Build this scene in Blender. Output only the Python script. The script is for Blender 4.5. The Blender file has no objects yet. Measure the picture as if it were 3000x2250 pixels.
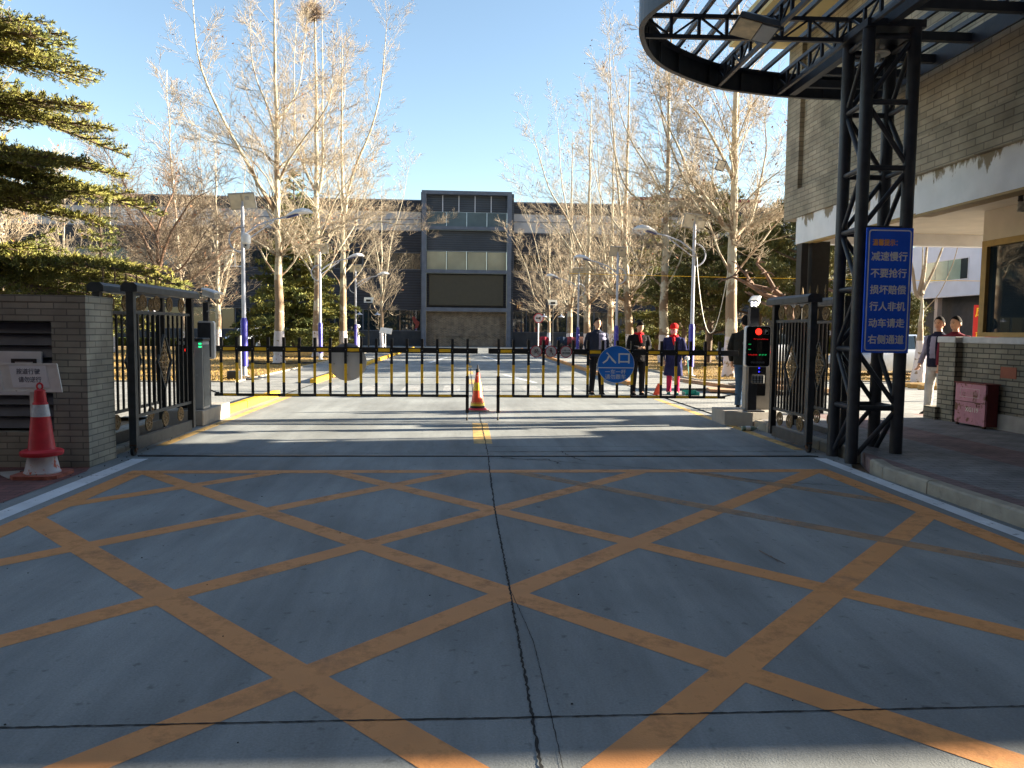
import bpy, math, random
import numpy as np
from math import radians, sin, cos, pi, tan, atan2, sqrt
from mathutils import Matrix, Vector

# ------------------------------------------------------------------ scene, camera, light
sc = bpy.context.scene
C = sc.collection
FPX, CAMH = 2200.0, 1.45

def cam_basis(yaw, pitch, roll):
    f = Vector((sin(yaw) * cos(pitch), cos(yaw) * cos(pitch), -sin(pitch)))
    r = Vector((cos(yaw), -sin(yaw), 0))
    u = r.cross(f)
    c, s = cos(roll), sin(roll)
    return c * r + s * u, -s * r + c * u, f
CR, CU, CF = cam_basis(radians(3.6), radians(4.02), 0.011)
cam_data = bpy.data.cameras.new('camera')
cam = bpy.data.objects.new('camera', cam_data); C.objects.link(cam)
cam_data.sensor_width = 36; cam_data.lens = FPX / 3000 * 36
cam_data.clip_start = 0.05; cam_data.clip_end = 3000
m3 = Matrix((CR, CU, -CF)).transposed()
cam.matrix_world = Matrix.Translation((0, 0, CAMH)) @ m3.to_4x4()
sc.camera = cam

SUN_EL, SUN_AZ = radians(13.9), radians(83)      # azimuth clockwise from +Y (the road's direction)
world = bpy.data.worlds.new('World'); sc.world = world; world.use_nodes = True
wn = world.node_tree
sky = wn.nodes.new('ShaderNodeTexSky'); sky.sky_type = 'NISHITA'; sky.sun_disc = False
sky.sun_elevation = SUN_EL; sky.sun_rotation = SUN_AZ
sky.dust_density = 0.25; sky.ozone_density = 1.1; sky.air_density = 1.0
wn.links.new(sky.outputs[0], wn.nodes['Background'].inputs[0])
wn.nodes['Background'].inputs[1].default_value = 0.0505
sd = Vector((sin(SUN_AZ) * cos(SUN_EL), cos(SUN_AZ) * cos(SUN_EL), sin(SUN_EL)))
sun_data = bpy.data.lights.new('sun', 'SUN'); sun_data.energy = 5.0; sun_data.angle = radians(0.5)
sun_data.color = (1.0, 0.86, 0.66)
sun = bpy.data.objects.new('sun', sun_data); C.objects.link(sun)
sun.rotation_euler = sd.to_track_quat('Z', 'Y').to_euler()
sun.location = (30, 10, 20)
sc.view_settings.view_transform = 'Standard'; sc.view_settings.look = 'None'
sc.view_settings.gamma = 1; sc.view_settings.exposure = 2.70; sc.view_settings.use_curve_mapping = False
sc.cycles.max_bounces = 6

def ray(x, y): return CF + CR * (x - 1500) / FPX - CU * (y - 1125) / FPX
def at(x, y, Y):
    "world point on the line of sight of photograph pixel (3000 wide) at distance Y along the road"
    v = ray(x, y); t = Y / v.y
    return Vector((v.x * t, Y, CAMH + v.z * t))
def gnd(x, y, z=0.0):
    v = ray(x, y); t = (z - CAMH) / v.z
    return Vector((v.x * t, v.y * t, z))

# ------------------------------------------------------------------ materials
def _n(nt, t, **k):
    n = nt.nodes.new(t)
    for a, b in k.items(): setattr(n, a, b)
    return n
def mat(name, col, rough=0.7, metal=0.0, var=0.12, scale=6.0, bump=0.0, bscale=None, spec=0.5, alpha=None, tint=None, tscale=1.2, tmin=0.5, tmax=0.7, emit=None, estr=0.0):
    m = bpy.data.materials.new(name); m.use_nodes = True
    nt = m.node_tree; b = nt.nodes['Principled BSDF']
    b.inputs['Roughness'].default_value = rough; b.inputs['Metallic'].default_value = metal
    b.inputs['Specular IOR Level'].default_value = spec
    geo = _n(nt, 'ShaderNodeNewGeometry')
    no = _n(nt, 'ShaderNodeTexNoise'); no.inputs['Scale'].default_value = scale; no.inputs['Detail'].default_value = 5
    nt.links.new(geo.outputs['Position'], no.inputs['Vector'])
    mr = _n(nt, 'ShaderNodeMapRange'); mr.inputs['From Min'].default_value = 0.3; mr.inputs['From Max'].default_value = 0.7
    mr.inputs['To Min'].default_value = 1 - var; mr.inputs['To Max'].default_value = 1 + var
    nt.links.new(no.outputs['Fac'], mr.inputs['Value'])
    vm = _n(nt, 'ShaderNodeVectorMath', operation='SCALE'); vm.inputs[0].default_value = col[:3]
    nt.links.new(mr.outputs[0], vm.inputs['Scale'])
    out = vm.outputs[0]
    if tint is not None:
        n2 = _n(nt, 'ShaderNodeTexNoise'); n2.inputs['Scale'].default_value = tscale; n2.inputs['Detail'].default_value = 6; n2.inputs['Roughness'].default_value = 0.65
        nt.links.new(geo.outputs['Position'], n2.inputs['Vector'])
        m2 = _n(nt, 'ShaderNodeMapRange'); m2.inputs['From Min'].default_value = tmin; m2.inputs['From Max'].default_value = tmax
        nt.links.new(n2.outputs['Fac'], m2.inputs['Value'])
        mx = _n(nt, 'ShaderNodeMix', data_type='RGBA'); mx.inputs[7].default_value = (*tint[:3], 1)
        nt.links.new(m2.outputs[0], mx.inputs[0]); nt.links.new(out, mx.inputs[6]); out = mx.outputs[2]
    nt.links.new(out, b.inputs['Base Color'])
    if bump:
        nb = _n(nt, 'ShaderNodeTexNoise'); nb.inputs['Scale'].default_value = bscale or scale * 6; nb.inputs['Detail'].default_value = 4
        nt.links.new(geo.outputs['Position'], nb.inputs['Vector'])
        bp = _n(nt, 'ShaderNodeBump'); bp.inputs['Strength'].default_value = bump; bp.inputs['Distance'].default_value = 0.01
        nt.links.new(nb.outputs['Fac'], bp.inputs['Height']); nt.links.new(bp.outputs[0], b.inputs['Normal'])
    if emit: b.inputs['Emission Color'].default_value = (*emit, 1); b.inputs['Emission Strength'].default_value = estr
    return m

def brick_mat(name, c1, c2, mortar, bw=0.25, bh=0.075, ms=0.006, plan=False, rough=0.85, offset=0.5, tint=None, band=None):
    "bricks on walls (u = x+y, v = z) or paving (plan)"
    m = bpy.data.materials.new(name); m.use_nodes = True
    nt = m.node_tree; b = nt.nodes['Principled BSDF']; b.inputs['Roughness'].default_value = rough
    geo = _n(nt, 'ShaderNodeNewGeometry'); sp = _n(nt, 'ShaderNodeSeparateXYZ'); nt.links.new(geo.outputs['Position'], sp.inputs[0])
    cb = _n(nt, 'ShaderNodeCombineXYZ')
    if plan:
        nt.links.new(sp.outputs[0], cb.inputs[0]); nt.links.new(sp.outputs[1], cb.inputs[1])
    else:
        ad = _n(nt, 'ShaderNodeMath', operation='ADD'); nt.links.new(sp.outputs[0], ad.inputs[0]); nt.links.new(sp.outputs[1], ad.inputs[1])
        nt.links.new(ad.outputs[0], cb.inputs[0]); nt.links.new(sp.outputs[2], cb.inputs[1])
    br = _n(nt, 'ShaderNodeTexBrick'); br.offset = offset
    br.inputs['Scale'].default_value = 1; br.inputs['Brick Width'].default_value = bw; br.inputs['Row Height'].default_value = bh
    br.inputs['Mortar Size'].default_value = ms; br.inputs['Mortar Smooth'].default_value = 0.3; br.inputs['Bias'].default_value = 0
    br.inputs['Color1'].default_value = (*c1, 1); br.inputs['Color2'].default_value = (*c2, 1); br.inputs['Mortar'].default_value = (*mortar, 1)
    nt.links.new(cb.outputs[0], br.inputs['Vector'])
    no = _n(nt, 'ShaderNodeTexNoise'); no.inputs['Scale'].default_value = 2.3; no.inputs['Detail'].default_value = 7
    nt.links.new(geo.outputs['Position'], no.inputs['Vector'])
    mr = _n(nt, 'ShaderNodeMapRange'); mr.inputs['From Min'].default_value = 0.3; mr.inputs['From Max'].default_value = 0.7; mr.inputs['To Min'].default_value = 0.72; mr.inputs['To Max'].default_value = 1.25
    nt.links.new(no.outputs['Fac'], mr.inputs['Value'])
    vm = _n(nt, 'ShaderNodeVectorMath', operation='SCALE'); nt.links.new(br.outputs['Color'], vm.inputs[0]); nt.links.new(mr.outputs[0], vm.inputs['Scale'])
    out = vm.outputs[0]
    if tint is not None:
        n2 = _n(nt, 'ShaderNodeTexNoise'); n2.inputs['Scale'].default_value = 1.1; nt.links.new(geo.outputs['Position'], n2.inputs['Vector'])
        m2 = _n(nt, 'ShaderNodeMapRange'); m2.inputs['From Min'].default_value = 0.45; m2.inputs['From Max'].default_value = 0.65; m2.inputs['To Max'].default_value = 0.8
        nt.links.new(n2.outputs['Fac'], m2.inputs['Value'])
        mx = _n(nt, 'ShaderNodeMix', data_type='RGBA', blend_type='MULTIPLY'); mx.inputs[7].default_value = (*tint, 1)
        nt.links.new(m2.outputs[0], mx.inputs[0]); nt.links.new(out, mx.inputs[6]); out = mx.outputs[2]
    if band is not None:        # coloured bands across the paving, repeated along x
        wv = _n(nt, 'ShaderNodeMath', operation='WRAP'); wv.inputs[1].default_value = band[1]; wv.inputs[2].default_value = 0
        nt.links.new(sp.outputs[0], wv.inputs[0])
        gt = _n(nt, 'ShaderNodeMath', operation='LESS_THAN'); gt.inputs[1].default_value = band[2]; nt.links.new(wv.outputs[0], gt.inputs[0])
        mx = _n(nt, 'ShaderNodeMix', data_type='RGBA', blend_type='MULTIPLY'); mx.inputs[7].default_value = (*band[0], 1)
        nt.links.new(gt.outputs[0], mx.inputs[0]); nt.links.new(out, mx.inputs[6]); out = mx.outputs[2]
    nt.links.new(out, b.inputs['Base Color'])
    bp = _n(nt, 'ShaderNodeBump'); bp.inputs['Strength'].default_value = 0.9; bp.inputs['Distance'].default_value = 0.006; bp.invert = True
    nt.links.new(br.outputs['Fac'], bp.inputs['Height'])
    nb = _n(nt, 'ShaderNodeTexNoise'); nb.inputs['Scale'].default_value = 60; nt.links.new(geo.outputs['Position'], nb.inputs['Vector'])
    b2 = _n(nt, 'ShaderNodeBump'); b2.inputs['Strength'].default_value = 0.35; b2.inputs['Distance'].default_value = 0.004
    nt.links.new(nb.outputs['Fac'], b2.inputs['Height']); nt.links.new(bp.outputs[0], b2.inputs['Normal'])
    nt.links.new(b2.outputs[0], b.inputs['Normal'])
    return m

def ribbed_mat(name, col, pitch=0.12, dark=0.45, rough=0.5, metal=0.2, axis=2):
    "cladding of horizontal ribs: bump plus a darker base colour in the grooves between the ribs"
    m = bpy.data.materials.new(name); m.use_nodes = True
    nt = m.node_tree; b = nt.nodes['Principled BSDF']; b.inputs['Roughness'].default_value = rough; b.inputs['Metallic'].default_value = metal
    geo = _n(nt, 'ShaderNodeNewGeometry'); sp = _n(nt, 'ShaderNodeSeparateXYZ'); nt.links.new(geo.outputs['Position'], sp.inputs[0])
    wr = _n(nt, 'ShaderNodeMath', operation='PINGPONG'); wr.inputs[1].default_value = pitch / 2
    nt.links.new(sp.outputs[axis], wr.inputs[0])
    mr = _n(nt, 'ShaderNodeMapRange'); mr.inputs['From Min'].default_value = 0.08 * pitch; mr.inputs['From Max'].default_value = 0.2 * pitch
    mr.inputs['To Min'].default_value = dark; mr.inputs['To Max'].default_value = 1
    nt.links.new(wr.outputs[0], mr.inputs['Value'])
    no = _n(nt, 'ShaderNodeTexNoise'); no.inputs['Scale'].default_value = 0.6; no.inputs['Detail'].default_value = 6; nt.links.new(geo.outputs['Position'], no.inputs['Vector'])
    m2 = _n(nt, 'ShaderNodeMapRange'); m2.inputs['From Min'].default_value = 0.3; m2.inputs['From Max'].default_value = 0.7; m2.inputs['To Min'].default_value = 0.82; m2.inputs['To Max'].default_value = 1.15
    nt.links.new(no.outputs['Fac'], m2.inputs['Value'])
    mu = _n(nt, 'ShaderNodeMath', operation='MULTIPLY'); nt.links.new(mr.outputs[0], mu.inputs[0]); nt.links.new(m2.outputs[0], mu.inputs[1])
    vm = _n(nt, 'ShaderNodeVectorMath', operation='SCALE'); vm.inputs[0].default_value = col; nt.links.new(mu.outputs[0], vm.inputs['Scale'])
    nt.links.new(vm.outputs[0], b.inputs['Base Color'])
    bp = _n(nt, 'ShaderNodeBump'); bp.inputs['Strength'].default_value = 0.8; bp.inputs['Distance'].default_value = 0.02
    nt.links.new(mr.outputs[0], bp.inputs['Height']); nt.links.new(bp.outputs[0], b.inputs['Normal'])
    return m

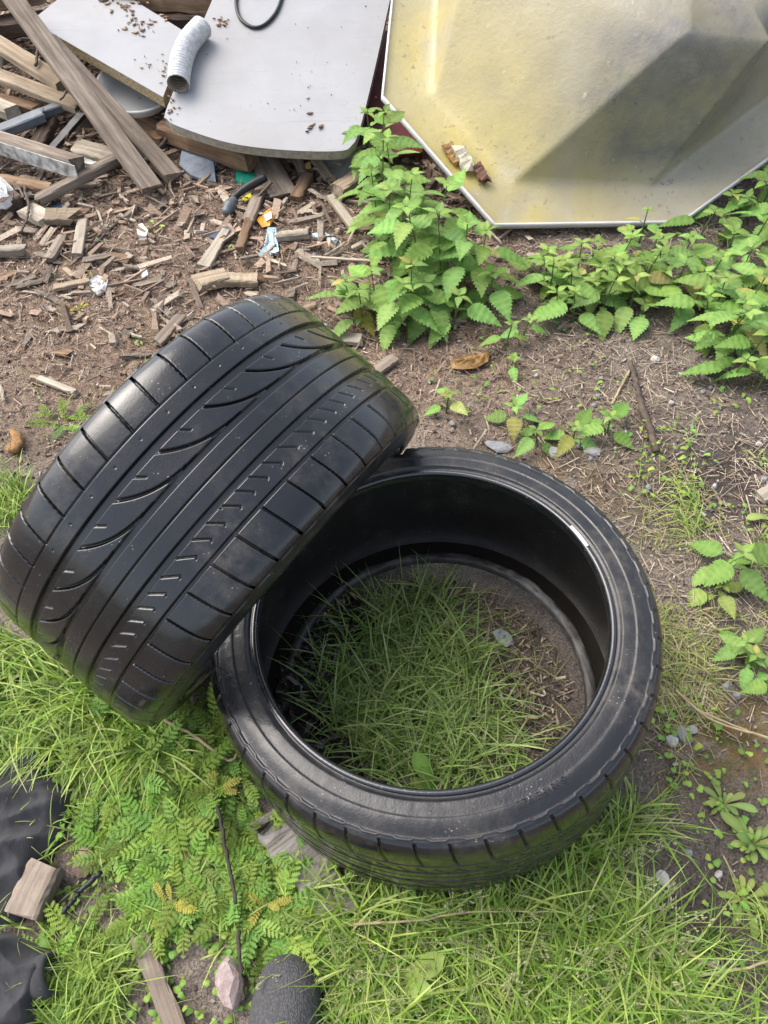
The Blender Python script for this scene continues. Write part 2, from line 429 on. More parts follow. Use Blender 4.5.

THE REQUEST.
Everything from the first line of the records through the line containing "sc.cycles.max_bounces = 6" should be reproduced exactly, apart from the pictures.

ANSWER BELOW.
Build this scene in Blender. Output only the Python script. The script is for Blender 4.5. The Blender file has no objects yet. Measure the picture as if it were 3000x2250 pixels.
import bpy, math, random
import numpy as np
from math import radians, sin, cos, pi, tan, atan2, sqrt
from mathutils import Matrix, Vector

# ------------------------------------------------------------------ scene, camera, light
sc = bpy.context.scene
C = sc.collection
FPX, CAMH = 2200.0, 1.45

def cam_basis(yaw, pitch, roll):
    f = Vector((sin(yaw) * cos(pitch), cos(yaw) * cos(pitch), -sin(pitch)))
    r = Vector((cos(yaw), -sin(yaw), 0))
    u = r.cross(f)
    c, s = cos(roll), sin(roll)
    return c * r + s * u, -s * r + c * u, f
CR, CU, CF = cam_basis(radians(3.6), radians(4.02), 0.011)
cam_data = bpy.data.cameras.new('camera')
cam = bpy.data.objects.new('camera', cam_data); C.objects.link(cam)
cam_data.sensor_width = 36; cam_data.lens = FPX / 3000 * 36
cam_data.clip_start = 0.05; cam_data.clip_end = 3000
m3 = Matrix((CR, CU, -CF)).transposed()
cam.matrix_world = Matrix.Translation((0, 0, CAMH)) @ m3.to_4x4()
sc.camera = cam

SUN_EL, SUN_AZ = radians(13.9), radians(83)      # azimuth clockwise from +Y (the road's direction)
world = bpy.data.worlds.new('World'); sc.world = world; world.use_nodes = True
wn = world.node_tree
sky = wn.nodes.new('ShaderNodeTexSky'); sky.sky_type = 'NISHITA'; sky.sun_disc = False
sky.sun_elevation = SUN_EL; sky.sun_rotation = SUN_AZ
sky.dust_density = 0.25; sky.ozone_density = 1.1; sky.air_density = 1.0
wn.links.new(sky.outputs[0], wn.nodes['Background'].inputs[0])
wn.nodes['Background'].inputs[1].default_value = 0.0505
sd = Vector((sin(SUN_AZ) * cos(SUN_EL), cos(SUN_AZ) * cos(SUN_EL), sin(SUN_EL)))
sun_data = bpy.data.lights.new('sun', 'SUN'); sun_data.energy = 5.0; sun_data.angle = radians(0.5)
sun_data.color = (1.0, 0.86, 0.66)
sun = bpy.data.objects.new('sun', sun_data); C.objects.link(sun)
sun.rotation_euler = sd.to_track_quat('Z', 'Y').to_euler()
sun.location = (30, 10, 20)
sc.view_settings.view_transform = 'Standard'; sc.view_settings.look = 'None'
sc.view_settings.gamma = 1; sc.view_settings.exposure = 2.70; sc.view_settings.use_curve_mapping = False
sc.cycles.max_bounces = 6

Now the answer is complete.